I was going to remark on the length of a patent pre-Clarke, but then I realized that even if you patented a com satellite, the government would just take it over as national security.


message 18: by Howard (new)

Howard Loring (howardloringgoodreadscom) | 1177 comments K55f, OK, OK, I guess I'll stick to my Road Show idea, no experation there.


message 19: by Randy (new)

Randy Harmelink | 1098 comments Better work out those schemes. Cox Communications now has time travel available. This morning, they sent me an email to tell me they scheduled an appointment for a technician to come out to the house on the morning of 06/07/2012.

Ya gotta love it when they try to solve the problem before it happened. :)


message 20: by Brenda (new)

Brenda Clough (brendaclough) | 225 comments An acquaintance of mine is writing a TT novel. His get-rich-quick scheme is simple. Go visit the treasury of the Inca king, just before Pizarro looted it. Bring a hand truck.

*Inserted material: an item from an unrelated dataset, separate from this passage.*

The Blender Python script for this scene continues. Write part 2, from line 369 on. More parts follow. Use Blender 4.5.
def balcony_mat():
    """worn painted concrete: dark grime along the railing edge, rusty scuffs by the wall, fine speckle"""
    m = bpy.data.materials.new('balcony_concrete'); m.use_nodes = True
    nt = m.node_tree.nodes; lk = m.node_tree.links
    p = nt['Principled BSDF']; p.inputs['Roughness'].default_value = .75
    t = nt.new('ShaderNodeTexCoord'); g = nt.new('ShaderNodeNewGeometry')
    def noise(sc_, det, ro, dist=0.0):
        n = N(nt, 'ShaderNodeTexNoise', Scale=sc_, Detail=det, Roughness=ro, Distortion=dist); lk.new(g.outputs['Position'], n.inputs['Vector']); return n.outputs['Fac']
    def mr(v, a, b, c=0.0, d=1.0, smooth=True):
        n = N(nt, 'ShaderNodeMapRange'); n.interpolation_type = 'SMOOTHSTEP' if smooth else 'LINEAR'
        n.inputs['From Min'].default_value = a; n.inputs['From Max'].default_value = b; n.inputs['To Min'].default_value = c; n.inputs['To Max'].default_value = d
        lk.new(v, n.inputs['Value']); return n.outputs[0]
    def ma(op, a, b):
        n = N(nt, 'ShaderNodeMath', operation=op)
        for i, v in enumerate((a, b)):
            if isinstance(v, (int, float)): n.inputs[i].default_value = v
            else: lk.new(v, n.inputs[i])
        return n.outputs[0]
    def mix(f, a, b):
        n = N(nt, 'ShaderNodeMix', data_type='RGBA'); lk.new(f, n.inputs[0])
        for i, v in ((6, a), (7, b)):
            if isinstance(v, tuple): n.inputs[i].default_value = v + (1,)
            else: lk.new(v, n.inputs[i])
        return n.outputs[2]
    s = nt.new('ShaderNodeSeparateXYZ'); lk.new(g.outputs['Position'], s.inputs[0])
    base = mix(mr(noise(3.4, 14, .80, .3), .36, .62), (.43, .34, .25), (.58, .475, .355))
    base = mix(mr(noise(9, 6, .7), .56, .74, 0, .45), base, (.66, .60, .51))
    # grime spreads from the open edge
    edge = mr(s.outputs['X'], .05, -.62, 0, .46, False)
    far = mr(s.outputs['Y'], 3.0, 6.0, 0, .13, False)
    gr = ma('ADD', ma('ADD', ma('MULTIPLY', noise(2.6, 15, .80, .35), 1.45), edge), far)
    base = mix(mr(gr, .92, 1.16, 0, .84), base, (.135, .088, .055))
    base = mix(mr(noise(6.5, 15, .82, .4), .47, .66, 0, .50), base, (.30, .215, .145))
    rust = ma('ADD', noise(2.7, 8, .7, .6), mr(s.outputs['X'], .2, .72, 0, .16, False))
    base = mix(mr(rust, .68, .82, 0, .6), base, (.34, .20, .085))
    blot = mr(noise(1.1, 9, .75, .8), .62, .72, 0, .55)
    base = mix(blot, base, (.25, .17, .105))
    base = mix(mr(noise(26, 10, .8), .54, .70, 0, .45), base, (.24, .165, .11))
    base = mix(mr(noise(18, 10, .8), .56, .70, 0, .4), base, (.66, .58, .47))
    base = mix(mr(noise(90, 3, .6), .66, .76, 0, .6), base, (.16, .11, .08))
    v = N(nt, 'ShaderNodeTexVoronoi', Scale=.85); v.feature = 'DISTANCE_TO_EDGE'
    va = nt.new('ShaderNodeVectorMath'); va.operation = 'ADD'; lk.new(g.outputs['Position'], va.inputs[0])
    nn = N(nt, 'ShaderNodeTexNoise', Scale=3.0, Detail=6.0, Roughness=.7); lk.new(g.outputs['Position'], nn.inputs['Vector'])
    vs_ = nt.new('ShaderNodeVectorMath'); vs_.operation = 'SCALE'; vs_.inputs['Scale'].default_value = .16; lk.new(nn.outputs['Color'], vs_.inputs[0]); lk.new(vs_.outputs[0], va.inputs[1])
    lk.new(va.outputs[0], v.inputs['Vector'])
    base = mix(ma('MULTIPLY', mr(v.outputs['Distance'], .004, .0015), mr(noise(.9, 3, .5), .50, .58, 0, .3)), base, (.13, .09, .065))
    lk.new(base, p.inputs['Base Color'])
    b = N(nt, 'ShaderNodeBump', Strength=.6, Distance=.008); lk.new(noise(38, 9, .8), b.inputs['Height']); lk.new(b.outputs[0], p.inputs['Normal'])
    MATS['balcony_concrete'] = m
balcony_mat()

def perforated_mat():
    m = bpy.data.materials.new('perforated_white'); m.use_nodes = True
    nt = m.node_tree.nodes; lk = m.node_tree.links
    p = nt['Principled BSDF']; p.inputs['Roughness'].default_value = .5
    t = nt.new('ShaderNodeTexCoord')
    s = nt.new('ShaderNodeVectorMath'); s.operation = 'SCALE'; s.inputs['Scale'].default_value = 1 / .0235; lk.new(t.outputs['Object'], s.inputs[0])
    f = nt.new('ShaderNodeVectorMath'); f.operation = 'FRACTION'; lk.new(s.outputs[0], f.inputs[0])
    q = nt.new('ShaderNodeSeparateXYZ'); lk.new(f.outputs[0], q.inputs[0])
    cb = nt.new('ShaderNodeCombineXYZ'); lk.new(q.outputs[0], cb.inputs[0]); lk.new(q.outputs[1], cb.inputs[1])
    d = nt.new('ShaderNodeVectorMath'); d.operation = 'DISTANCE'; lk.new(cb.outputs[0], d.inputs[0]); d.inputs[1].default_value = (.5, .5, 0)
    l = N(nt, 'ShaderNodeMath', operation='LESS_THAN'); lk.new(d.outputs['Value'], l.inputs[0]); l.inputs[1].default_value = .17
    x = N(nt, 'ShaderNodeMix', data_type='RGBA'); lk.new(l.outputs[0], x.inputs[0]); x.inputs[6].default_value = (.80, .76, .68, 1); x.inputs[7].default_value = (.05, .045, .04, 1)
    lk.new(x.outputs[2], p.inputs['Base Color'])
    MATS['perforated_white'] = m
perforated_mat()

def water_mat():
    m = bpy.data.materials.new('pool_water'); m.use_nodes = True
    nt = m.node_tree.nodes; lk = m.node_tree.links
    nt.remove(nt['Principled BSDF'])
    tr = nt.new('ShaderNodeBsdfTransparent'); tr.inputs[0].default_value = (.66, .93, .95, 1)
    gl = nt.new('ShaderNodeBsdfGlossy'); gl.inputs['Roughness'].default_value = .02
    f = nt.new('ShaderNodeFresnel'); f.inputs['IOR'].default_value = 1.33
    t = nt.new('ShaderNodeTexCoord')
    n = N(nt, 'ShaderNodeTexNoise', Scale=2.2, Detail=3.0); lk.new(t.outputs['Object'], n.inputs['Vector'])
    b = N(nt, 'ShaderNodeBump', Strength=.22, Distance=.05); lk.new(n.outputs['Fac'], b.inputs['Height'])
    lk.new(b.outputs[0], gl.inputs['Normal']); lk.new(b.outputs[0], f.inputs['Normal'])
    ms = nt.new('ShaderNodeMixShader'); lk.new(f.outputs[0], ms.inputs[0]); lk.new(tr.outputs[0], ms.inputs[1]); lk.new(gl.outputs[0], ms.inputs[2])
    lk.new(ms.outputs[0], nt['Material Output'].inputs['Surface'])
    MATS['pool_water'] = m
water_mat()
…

message 21: by Randy (new)

Randy Harmelink | 1098 comments That's what they tried to do in the beginning of the movie TimeCop -- hijacking a Confederate gold shipment during the Civil War.


message 22: by Chris (new)

Chris LaFata (chrislafata) | 7 comments Good question! I was just thinking about this last night while watching one of the Pawn shows on the History Channel. I would go back to 1972 and purchase a few brand-new muscle cars for $2600 each. Then I would park them in a garage or some storage facility that I knew would be around in my present time. I imagine some collectors would be interested in buying them for big money.


message 23: by Brenda (new)

Brenda Clough (brendaclough) | 225 comments This assumes that you can pay the garage in advance for that many years of storage (they had better be honest!) and that they do not go out of business or suffer a buyout from some corporate raider who will loot the assets and then decamp.


message 24: by Lincoln, Temporal Jester (new)

Lincoln | 1290 comments Mod
Buy the oil, diamonds, name the resource before its found and own the land when it is.


message 25: by Lincoln, Temporal Jester (new)

Lincoln | 1290 comments Mod
need some capital but it would pay off.